There are no fewer than eight videos posted on YouTube showing the meteorite that injured nearly 1,000 people streaking across the Russian sky (the above video being the best at this writing). This is no small event either astronomically, geologically, or sociologically. Not only are we seeing almost immediately a phenomenon that has been virtually unseen in the history of the planet. It’s another sign of the ultimate obsolescence of the business that I made my career for more than 30 years.
Since 1980 or so when microwave technology became affordable and dependable, the television news business has made “breaking news” its bread and butter. Consultants and general managers insisted that stations “win” live stories, resulting in the inane and dangerous races to scenes of developing and usually inconsequential incidents, and the ironically missed-it feeling live reports news departments do from dark courthouses, crime scenes, and other empty venues where the story being reported ended hours previously. This mentality has altered the way newsrooms operate for decades and not positively resulting in higher labor costs, costly equipment purchases and maintenance, and stupid and risky behavior (think the hurricane live shot with the reporter being endlessly buffeted for our amusement). But mercifully, the Russian meteor/YouTube phenomenon shows that those days are numbered. Except maybe on “Jackass”.
When a person driving their car can point their phone camera at the sky, shoot a “story”, and upload it almost instantaneously for the entire world to see, how can TV news compete with that? Answer: they can’t. The technology also exists, though in a primitive state, that will allow cameraphone operators to transmit their images as they are happening. How can TV news compete with that? You know the answer.

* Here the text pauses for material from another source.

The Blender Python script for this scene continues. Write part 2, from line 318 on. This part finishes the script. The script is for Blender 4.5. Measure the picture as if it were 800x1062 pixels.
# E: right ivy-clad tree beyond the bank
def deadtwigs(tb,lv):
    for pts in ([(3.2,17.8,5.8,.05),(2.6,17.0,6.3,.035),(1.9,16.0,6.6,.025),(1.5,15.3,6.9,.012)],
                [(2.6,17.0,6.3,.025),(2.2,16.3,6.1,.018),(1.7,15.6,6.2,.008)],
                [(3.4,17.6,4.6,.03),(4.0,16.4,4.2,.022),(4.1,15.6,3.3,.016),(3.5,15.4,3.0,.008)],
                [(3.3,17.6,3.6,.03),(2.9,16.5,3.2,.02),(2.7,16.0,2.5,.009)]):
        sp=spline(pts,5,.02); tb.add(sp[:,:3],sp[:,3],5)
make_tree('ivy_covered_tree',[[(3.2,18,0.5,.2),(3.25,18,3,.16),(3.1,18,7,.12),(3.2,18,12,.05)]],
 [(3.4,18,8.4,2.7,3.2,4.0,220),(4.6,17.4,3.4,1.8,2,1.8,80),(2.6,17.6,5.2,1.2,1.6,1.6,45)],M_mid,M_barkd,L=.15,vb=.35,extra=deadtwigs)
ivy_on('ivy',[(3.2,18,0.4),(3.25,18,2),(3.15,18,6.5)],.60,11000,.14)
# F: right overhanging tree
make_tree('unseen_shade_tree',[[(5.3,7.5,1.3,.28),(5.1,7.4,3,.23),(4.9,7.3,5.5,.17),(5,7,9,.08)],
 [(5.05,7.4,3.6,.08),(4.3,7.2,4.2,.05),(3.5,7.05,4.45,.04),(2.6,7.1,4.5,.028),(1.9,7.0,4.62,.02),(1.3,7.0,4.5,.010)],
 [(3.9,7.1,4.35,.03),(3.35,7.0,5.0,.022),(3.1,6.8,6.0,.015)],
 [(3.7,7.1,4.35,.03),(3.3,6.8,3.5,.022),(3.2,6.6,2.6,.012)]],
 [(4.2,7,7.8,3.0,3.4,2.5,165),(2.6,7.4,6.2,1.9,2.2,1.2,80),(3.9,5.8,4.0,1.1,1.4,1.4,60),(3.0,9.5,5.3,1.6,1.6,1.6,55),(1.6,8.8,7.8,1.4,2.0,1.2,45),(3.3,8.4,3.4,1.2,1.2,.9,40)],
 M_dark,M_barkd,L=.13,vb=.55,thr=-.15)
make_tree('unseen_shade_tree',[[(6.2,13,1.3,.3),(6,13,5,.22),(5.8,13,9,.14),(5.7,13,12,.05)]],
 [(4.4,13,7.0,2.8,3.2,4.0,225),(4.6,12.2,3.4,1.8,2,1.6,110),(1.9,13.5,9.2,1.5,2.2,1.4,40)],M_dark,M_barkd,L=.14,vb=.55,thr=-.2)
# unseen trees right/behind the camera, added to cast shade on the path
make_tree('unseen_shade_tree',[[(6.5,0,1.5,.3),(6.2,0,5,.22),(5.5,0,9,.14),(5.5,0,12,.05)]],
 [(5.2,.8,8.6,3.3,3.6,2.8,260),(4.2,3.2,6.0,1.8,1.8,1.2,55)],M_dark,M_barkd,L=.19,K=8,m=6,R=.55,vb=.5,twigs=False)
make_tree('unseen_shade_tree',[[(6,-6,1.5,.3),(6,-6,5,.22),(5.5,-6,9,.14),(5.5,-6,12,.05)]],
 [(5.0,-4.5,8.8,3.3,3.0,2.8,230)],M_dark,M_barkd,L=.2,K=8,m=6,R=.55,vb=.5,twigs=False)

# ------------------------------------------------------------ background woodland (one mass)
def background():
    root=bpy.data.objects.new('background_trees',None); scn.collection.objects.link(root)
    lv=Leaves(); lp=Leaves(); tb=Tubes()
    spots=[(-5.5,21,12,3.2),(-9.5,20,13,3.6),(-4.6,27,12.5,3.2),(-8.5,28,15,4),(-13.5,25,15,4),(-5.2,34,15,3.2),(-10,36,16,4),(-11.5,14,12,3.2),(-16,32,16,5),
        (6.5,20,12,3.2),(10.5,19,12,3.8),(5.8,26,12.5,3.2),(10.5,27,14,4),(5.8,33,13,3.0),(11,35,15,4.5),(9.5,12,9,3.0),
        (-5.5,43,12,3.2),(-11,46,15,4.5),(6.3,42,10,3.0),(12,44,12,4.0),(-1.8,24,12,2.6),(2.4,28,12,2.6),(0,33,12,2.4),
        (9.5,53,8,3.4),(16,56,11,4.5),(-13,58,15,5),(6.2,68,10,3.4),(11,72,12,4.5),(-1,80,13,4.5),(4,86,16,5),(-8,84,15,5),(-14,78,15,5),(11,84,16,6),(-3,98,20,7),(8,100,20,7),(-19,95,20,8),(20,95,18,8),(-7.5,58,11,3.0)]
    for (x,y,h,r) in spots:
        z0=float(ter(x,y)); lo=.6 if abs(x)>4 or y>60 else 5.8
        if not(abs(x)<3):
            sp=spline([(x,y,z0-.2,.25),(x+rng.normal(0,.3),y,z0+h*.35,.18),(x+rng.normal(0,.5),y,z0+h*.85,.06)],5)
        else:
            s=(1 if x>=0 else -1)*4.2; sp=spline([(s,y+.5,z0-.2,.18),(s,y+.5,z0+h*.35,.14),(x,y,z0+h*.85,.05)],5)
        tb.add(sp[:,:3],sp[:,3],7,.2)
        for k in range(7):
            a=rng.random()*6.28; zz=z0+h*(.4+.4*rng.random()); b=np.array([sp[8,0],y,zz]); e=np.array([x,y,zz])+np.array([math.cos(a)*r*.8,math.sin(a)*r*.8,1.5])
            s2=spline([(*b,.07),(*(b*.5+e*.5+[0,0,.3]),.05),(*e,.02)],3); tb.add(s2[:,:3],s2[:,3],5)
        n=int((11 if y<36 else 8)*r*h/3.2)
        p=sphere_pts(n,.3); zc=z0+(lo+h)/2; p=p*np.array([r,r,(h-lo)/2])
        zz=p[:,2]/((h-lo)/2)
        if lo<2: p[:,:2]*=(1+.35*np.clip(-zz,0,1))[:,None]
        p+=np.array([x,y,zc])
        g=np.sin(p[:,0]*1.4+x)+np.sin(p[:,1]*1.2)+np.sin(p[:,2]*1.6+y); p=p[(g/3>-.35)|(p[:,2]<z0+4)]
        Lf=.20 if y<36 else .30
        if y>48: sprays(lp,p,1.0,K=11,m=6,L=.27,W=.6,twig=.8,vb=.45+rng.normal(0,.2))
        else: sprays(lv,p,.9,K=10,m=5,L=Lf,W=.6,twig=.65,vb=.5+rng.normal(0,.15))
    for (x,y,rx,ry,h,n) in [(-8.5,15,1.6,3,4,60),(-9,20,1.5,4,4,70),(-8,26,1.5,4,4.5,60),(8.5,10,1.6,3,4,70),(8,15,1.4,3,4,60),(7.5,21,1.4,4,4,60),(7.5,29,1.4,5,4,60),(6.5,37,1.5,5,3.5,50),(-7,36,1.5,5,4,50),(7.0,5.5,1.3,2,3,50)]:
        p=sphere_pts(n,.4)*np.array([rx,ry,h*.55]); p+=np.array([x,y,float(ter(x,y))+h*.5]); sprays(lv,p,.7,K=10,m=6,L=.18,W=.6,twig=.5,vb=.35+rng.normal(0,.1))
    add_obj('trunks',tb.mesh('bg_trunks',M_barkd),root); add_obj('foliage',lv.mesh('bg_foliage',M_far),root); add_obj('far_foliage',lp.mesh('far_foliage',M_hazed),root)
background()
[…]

So what’s an industry to do? Go back to emphasizing really important stories about things that people can’t or don’t have time to shoot themselves. Investigations of government or other institutional corruption, analysis of important election issues not just poll numbers or election night vote totals (you can get all that on-line faster and more accurately now too). Even more high school sports! Oh, and celebrity interviews? You can bag those too. We’ve got Twitter.

Good post!
Thanks. It’s not sour grapes, just common sense. Sadly, TV news has the money and resources to take a different tact to survive and even be the innovators they used to be before they lost their technological monopoly. But they can’t and tragically won’t because they’re all owned by huge corporations who don’t give their individual stations autonomy and move too slowly to compete with rapidly improving technology and social imperatives. They’ll all go together when they go.